Instruction: Output the material beneath exactly, leaving nothing out.

Material provided:
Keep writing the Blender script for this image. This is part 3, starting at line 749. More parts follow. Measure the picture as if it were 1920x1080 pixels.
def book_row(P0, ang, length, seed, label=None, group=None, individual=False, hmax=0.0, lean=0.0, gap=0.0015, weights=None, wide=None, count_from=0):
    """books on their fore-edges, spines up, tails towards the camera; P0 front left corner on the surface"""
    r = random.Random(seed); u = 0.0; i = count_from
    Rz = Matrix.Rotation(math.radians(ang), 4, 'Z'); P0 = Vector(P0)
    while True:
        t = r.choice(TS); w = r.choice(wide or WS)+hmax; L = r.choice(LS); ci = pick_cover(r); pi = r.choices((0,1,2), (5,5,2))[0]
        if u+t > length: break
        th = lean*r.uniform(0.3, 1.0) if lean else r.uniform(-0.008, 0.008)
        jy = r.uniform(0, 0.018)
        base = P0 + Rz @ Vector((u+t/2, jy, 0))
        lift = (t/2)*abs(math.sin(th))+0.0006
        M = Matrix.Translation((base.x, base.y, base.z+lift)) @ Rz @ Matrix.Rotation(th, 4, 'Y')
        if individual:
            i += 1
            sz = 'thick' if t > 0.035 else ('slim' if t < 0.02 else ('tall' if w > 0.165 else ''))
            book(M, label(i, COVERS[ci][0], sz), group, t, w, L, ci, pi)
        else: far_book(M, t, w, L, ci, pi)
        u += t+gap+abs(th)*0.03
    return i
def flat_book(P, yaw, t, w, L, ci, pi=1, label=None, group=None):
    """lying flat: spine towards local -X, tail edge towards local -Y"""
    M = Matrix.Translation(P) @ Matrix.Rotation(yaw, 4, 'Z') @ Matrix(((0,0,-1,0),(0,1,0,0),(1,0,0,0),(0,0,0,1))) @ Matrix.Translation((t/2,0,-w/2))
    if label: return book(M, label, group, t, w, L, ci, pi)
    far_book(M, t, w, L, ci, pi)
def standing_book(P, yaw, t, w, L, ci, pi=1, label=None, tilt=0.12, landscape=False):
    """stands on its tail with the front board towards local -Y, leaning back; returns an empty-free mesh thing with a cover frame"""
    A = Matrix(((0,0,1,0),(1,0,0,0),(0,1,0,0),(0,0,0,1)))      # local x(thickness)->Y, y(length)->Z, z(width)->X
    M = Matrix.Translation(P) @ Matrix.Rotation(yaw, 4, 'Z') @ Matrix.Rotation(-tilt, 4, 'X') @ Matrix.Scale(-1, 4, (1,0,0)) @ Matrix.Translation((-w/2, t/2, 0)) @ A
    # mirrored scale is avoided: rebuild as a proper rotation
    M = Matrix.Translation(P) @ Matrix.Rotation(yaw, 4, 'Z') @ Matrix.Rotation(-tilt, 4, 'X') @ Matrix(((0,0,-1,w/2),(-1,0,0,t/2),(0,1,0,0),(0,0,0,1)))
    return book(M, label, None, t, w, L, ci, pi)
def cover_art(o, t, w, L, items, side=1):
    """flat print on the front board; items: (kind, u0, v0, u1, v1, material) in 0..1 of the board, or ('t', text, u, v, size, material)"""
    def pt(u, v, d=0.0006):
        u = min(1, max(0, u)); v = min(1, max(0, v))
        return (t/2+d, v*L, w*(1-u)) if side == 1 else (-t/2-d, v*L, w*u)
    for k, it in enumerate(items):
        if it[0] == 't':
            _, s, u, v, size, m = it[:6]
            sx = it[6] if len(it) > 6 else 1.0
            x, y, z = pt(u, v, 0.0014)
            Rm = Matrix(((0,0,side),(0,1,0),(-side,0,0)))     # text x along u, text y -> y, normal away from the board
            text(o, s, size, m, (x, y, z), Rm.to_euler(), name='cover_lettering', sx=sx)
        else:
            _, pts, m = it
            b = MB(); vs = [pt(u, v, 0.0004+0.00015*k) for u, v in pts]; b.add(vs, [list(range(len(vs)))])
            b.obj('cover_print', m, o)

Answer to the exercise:
Keep writing the Blender script for this image. This is part 3, starting at line 749. More parts follow. Measure the picture as if it were 1920x1080 pixels.
def book_row(P0, ang, length, seed, label=None, group=None, individual=False, hmax=0.0, lean=0.0, gap=0.0015, weights=None, wide=None, count_from=0):
    """books on their fore-edges, spines up, tails towards the camera; P0 front left corner on the surface"""
    r = random.Random(seed); u = 0.0; i = count_from
    Rz = Matrix.Rotation(math.radians(ang), 4, 'Z'); P0 = Vector(P0)
    while True:
        t = r.choice(TS); w = r.choice(wide or WS)+hmax; L = r.choice(LS); ci = pick_cover(r); pi = r.choices((0,1,2), (5,5,2))[0]
        if u+t > length: break
        th = lean*r.uniform(0.3, 1.0) if lean else r.uniform(-0.008, 0.008)
        jy = r.uniform(0, 0.018)
        base = P0 + Rz @ Vector((u+t/2, jy, 0))
        lift = (t/2)*abs(math.sin(th))+0.0006
        M = Matrix.Translation((base.x, base.y, base.z+lift)) @ Rz @ Matrix.Rotation(th, 4, 'Y')
        if individual:
            i += 1
            sz = 'thick' if t > 0.035 else ('slim' if t < 0.02 else ('tall' if w > 0.165 else ''))
            book(M, label(i, COVERS[ci][0], sz), group, t, w, L, ci, pi)
        else: far_book(M, t, w, L, ci, pi)
        u += t+gap+abs(th)*0.03
    return i
def flat_book(P, yaw, t, w, L, ci, pi=1, label=None, group=None):
    """lying flat: spine towards local -X, tail edge towards local -Y"""
    M = Matrix.Translation(P) @ Matrix.Rotation(yaw, 4, 'Z') @ Matrix(((0,0,-1,0),(0,1,0,0),(1,0,0,0),(0,0,0,1))) @ Matrix.Translation((t/2,0,-w/2))
    if label: return book(M, label, group, t, w, L, ci, pi)
    far_book(M, t, w, L, ci, pi)
def standing_book(P, yaw, t, w, L, ci, pi=1, label=None, tilt=0.12, landscape=False):
    """stands on its tail with the front board towards local -Y, leaning back; returns an empty-free mesh thing with a cover frame"""
    A = Matrix(((0,0,1,0),(1,0,0,0),(0,1,0,0),(0,0,0,1)))      # local x(thickness)->Y, y(length)->Z, z(width)->X
    M = Matrix.Translation(P) @ Matrix.Rotation(yaw, 4, 'Z') @ Matrix.Rotation(-tilt, 4, 'X') @ Matrix.Scale(-1, 4, (1,0,0)) @ Matrix.Translation((-w/2, t/2, 0)) @ A
    # mirrored scale is avoided: rebuild as a proper rotation
    M = Matrix.Translation(P) @ Matrix.Rotation(yaw, 4, 'Z') @ Matrix.Rotation(-tilt, 4, 'X') @ Matrix(((0,0,-1,w/2),(-1,0,0,t/2),(0,1,0,0),(0,0,0,1)))
    return book(M, label, None, t, w, L, ci, pi)
def cover_art(o, t, w, L, items, side=1):
    """flat print on the front board; items: (kind, u0, v0, u1, v1, material) in 0..1 of the board, or ('t', text, u, v, size, material)"""
    def pt(u, v, d=0.0006):
        u = min(1, max(0, u)); v = min(1, max(0, v))
        return (t/2+d, v*L, w*(1-u)) if side == 1 else (-t/2-d, v*L, w*u)
    for k, it in enumerate(items):
        if it[0] == 't':
            _, s, u, v, size, m = it[:6]
            sx = it[6] if len(it) > 6 else 1.0
            x, y, z = pt(u, v, 0.0014)
            Rm = Matrix(((0,0,side),(0,1,0),(-side,0,0)))     # text x along u, text y -> y, normal away from the board
            text(o, s, size, m, (x, y, z), Rm.to_euler(), name='cover_lettering', sx=sx)
        else:
            _, pts, m = it
            b = MB(); vs = [pt(u, v, 0.0004+0.00015*k) for u, v in pts]; b.add(vs, [list(range(len(vs)))])
            b.obj('cover_print', m, o)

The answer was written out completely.